Cuando Isaías visualiza lo que le llega a una persona que alimenta a los hambrientos y ayuda a levantar las cargas de las espaldas de la gente, lo describe con la imagen de la luz. «Si satisfaces al afligido», promete, «entonces la luz brillará sobre ti en las tinieblas, brotará como el amanecer, y hará que las tinieblas que te rodean sean tan brillantes como el mediodía» (Is 58,5-10)
Me llama la atención lo mucho que su profecía se entrelaza con la vida de santa Luisa de Marillac. Y esto no es sólo por esa intensa conciencia espiritual que le llegó un domingo de Pentecostés, un evento al que ella llamó «Lumiere» (La Luz). Es porque a lo largo de su vida, más aún en su primera parte, experimentó momentos de oscuridad: la soledad de su educación, su marido enfermo y su hijo con problemas de aprendizaje, dudas sobre la vida después de la muerte, períodos de depresión y ansiedad. Sin embargo, mientras caminaba por esos sombríos pasillos, llegó a descubrir allí mismo, en la oscuridad, una luz parpadeante que la mantenía en curso. Era un resplandor que llegó a brillar sobre su creativa y constante atención a los oprimidos. Y era una luz que, aunque a veces apenas era visible, sabía que estaba ahí.

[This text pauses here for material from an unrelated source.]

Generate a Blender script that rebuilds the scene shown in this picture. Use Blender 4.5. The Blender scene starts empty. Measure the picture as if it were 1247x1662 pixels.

Esto no quiere decir que su vida fuera una lucha continua con la oscuridad, sino que a través de sus altibajos, sus nebulosas y agudas sombras, da repetidos testimonios de esta luz interior, esta presencia del Señor en su interior.
Uno de sus biógrafos cita el descubrimiento de un trozo de papel arrugado y amarillento encontrado en las pertenencias de Luisa poco después de su muerte. En él estaba escrita la palabra «Lumiere», y parece que la mantuvo cerca de sí, como una piedra de toque sagrada durante muchas décadas.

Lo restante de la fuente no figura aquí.